TO DO - Reproduce, word for word, every line from the first one down to the line containing "SC.camera = cam", and nothing else.

RAW DATA -
━━━━

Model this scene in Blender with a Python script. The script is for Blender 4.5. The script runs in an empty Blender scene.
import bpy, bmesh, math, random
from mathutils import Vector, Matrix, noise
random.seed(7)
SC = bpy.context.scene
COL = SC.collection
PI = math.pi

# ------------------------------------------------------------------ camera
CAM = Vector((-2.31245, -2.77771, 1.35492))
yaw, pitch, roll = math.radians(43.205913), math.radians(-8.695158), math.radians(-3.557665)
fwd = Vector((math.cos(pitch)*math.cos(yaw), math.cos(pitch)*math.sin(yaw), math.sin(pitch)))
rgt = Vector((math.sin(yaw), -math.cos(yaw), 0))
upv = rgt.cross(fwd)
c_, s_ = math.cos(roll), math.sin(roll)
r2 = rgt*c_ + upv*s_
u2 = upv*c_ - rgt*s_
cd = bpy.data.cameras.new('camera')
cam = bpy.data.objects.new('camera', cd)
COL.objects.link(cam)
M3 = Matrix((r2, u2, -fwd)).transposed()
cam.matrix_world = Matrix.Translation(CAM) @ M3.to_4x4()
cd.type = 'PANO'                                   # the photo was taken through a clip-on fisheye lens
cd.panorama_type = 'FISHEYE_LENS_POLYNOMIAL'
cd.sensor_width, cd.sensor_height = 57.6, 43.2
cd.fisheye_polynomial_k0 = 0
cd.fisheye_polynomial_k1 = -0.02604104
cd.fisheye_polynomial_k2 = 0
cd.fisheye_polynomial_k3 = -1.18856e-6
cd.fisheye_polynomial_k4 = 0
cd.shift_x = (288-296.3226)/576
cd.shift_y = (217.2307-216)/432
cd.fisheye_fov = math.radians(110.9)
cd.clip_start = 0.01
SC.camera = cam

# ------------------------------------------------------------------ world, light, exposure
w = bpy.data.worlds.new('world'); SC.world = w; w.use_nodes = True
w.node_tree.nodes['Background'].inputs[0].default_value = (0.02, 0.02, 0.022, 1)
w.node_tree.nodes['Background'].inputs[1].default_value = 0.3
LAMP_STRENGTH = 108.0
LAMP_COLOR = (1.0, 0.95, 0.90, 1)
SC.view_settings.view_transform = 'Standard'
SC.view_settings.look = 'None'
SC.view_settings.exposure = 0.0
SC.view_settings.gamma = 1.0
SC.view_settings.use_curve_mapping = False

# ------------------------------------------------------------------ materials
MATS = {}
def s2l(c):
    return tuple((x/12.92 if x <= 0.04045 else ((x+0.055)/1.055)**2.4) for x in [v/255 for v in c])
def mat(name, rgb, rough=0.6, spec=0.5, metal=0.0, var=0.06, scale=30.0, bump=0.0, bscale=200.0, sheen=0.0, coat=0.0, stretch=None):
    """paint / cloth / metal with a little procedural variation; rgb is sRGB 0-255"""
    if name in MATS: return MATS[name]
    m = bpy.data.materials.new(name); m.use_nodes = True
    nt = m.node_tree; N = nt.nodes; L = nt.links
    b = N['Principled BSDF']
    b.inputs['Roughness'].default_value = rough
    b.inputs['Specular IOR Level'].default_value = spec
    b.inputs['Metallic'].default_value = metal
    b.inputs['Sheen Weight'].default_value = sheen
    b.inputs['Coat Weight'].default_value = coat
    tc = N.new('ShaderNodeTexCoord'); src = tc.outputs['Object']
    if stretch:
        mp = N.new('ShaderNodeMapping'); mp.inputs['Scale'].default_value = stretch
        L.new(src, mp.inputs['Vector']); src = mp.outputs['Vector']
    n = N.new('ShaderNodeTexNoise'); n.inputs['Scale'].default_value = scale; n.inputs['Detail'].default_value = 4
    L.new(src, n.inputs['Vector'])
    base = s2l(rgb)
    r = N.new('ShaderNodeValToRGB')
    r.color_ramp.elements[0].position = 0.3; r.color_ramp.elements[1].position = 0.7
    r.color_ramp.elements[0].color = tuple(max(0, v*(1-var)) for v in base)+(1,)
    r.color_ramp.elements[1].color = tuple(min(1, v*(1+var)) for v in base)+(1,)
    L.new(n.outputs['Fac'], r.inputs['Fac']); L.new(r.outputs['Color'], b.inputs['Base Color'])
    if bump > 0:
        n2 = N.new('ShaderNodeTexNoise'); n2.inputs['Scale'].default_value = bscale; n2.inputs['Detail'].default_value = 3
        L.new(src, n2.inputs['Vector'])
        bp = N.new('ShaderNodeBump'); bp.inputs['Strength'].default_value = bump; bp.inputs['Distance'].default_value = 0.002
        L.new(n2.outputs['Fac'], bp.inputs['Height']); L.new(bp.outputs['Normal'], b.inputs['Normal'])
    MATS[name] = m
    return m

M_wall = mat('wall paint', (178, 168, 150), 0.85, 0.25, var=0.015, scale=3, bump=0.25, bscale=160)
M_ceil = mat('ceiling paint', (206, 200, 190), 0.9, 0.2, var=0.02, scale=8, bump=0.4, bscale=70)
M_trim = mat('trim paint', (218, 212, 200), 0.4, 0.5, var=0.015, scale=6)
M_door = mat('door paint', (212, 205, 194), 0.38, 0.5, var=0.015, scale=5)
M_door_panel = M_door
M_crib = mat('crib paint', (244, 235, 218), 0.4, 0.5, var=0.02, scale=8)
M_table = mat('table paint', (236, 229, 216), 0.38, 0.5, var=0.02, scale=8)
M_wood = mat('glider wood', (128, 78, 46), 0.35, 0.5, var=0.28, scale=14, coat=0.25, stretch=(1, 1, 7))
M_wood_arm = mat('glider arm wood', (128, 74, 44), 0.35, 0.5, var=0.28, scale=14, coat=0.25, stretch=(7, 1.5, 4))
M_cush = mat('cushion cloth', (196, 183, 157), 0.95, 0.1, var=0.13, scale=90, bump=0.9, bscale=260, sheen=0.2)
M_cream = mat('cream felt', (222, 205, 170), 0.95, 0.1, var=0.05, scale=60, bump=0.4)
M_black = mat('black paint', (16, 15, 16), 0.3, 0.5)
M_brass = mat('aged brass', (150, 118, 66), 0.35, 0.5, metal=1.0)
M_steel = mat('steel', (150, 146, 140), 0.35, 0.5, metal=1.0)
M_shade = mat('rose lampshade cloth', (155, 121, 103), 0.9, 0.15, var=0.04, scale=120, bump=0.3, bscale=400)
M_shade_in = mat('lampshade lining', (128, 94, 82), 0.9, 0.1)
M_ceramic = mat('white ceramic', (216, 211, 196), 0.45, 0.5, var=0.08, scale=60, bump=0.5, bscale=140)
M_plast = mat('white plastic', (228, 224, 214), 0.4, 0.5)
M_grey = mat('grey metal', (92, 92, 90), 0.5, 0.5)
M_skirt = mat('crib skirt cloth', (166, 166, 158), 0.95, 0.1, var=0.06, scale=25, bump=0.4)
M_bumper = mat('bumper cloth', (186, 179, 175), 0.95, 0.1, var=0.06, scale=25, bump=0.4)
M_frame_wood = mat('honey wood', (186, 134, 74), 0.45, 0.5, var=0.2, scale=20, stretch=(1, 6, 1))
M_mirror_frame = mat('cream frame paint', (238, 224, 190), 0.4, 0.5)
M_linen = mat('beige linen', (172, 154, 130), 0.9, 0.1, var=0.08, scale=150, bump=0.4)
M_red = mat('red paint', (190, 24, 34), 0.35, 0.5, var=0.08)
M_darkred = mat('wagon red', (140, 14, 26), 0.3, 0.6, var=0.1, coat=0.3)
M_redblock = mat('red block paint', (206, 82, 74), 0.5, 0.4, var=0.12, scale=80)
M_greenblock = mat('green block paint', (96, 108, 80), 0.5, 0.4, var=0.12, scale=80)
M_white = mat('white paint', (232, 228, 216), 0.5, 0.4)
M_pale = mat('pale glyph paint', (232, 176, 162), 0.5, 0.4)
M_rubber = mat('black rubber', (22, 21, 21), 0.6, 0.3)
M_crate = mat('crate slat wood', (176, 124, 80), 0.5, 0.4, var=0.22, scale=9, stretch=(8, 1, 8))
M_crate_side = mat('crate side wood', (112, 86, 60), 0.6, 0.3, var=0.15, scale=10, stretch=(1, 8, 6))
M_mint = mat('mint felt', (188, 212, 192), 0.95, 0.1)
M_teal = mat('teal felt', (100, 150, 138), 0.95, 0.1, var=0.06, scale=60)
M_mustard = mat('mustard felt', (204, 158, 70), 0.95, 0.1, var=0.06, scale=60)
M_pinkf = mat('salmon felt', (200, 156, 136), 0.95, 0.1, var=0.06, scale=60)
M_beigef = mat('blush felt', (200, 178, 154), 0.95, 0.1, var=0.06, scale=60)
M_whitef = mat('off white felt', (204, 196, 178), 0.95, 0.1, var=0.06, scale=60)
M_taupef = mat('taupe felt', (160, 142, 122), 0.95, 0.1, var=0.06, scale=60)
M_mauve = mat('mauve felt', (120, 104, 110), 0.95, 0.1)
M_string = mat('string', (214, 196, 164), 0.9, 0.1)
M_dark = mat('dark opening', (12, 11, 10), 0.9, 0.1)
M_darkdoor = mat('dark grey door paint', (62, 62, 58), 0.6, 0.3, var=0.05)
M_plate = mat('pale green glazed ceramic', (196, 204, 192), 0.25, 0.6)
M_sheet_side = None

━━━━

FINISHED EXERCISE -
Model this scene in Blender with a Python script. The script is for Blender 4.5. The script runs in an empty Blender scene.
import bpy, bmesh, math, random
from mathutils import Vector, Matrix, noise
random.seed(7)
SC = bpy.context.scene
COL = SC.collection
PI = math.pi

# ------------------------------------------------------------------ camera
CAM = Vector((-2.31245, -2.77771, 1.35492))
yaw, pitch, roll = math.radians(43.205913), math.radians(-8.695158), math.radians(-3.557665)
fwd = Vector((math.cos(pitch)*math.cos(yaw), math.cos(pitch)*math.sin(yaw), math.sin(pitch)))
rgt = Vector((math.sin(yaw), -math.cos(yaw), 0))
upv = rgt.cross(fwd)
c_, s_ = math.cos(roll), math.sin(roll)
r2 = rgt*c_ + upv*s_
u2 = upv*c_ - rgt*s_
cd = bpy.data.cameras.new('camera')
cam = bpy.data.objects.new('camera', cd)
COL.objects.link(cam)
M3 = Matrix((r2, u2, -fwd)).transposed()
cam.matrix_world = Matrix.Translation(CAM) @ M3.to_4x4()
cd.type = 'PANO'                                   # the photo was taken through a clip-on fisheye lens
cd.panorama_type = 'FISHEYE_LENS_POLYNOMIAL'
cd.sensor_width, cd.sensor_height = 57.6, 43.2
cd.fisheye_polynomial_k0 = 0
cd.fisheye_polynomial_k1 = -0.02604104
cd.fisheye_polynomial_k2 = 0
cd.fisheye_polynomial_k3 = -1.18856e-6
cd.fisheye_polynomial_k4 = 0
cd.shift_x = (288-296.3226)/576
cd.shift_y = (217.2307-216)/432
cd.fisheye_fov = math.radians(110.9)
cd.clip_start = 0.01
SC.camera = cam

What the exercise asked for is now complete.